RGC: What are your future plans in term of franchise expansion?

AR: After receiving excellent response in Andhra Pradesh, we have embarked into Tamil Nadu with a similar model of identifying and appointing franchisees. Following this, we would like to first explore our market in Karnataka before proceeding into the rest of the country.

By the end of this year, we target reaching out to 500 retailers across south India and increase our strength to 2,500 by the end of 2013. In the year to follow, we aim to be present across 6,000 small towns all over India with 12,000 franchisees.

RGC: Where do you see your brand in the next five years?

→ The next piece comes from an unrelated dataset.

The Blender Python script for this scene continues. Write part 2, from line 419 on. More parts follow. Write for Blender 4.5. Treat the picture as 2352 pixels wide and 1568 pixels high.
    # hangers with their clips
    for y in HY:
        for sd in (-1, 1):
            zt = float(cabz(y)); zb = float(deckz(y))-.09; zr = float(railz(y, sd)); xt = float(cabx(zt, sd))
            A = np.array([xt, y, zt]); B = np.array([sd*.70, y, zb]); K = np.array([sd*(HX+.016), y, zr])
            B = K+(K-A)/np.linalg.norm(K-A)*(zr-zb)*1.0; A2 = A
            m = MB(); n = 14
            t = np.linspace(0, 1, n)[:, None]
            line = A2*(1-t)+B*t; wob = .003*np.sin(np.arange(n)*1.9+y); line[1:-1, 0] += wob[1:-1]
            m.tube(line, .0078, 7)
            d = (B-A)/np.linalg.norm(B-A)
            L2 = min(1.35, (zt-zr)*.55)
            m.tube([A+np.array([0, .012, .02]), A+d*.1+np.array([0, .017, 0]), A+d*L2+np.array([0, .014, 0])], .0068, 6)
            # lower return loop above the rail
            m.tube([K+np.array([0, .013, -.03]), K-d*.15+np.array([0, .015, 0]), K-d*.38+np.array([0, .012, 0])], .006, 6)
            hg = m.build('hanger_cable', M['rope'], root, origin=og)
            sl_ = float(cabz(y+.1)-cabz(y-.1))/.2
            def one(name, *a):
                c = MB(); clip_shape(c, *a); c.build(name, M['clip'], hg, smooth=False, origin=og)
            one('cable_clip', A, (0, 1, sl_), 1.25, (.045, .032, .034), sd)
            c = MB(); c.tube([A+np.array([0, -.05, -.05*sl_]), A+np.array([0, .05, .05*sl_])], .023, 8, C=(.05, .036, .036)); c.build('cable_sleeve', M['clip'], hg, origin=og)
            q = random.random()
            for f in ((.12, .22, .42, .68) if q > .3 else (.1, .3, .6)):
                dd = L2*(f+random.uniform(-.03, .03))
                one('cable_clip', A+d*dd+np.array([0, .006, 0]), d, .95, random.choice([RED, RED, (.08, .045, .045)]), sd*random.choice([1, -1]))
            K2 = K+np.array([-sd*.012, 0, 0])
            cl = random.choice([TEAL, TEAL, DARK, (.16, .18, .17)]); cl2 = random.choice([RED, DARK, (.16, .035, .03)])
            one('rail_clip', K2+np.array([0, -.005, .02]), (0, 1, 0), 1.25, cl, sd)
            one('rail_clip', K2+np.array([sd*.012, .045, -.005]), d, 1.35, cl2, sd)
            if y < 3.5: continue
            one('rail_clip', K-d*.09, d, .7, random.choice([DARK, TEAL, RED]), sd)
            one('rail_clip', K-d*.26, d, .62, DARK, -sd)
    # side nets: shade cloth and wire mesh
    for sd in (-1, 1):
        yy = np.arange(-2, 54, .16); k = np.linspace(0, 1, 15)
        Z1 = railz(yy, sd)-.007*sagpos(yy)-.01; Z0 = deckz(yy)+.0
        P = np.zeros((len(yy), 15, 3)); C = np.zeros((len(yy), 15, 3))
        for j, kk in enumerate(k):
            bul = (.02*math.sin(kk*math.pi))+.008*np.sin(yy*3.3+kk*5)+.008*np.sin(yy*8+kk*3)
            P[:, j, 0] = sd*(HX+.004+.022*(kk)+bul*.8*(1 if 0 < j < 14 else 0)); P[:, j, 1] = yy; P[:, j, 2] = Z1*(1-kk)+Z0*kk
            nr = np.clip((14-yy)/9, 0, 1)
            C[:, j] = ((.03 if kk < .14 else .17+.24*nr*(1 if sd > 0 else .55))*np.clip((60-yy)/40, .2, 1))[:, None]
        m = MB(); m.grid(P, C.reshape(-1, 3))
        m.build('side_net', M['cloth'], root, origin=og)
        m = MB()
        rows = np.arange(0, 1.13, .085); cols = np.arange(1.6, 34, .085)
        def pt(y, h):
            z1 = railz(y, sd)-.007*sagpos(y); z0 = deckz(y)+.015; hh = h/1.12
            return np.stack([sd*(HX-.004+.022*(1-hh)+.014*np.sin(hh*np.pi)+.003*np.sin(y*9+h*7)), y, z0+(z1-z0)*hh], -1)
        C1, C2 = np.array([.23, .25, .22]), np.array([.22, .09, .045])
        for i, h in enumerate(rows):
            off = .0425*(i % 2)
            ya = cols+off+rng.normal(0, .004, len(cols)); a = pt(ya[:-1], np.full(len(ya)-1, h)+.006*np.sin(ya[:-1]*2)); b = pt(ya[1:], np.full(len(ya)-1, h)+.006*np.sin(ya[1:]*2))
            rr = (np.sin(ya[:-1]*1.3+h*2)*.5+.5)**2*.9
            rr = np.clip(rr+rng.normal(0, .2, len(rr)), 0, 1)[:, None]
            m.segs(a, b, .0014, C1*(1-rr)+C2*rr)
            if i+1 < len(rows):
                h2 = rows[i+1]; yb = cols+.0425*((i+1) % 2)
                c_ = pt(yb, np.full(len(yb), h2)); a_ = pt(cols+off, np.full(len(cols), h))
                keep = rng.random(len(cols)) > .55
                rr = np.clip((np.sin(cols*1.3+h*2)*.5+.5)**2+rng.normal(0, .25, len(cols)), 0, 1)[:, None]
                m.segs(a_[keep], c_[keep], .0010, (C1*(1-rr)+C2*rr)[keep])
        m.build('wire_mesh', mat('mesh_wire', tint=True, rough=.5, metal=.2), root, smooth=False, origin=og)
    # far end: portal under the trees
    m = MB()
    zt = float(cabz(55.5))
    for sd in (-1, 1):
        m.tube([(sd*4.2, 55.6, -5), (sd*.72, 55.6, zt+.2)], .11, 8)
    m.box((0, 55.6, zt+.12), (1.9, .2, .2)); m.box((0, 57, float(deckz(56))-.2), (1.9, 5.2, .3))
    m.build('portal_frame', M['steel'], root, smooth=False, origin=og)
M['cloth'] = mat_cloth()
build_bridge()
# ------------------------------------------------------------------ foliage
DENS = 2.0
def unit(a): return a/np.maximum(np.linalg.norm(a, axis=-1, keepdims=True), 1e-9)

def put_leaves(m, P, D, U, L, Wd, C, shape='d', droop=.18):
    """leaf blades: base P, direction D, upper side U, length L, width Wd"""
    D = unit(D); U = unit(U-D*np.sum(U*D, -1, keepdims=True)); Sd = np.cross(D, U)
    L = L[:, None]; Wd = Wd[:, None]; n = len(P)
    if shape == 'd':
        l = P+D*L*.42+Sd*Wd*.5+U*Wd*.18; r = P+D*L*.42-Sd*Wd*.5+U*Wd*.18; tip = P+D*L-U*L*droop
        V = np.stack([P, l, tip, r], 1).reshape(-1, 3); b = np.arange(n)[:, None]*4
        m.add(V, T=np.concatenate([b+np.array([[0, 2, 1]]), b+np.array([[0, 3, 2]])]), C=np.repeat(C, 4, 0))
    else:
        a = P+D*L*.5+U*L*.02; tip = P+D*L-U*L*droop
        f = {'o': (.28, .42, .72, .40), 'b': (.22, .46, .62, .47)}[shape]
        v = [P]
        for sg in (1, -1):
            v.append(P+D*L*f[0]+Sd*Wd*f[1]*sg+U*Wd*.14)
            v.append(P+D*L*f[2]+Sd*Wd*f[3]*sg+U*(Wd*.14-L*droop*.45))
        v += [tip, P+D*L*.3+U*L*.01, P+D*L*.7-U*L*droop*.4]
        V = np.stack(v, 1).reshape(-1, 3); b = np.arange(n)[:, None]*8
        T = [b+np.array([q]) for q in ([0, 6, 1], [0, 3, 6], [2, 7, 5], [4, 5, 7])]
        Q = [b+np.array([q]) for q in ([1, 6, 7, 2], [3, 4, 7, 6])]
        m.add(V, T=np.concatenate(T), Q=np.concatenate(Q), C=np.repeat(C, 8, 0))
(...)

AR: FabMart is a very unique retail model that encompasses benefits at all levels of the retail-chain; be it the customer, the retailer or the company itself. Our success majorly lies in the success of our retailer-partners. In Five years, FabMart would have reached out to each one of 6,000 small-towns in India, offering customers there, a great range of lifestyle products.

RGC: What according to you is the scope for aspirants keen on taking the franchise for FabMart?

AR: Successfully appointed applicants, would be some of the few exclusive retailers in their town, to be chosen as FabMart franchisees. They would have access to more than 5,000 brands across clothing, accessories, electronics, cosmetics and home décor; the power of technology and the backing of a fast-growing brand. They would have the benefit of a zero-inventory model, reduced storage based risks and an up-to-date product catalogue. FabMart will provide them with necessary branding and signage and marketing support from time to time.

RGC: What are the basic fundamentals that you seek for in your franchisees for opening a FabMart store?

AR: The first and the most crucial feature of a retailer to qualify for a FabMart franchisee would be his willingness to upgrade to a smart-retailer. With business located at a popular area in their town, retailers are expected to have at least five years of experience in successful retail. Besides these basics, it is necessary for the retailer to hold an excellent reputation in the local market for quality of service and good financial standing. Basic English and computer knowledge are also a criterion.

RGC: How much initial investment and area is required by aspiring franchisees?

AR: As the model is that of zero-inventory, a major investment on acquiring products and storing them is eliminated. The only one-time investment of the franchisee would be at the time of tie-up, where a nominal deposit of Rs10, 000 is collected as a caution against the tablet device that is provided to them. For the store, a frontage of 20 ft to the main road is a requirement. Overall, the investment for franchisee is less than Rs 50,000.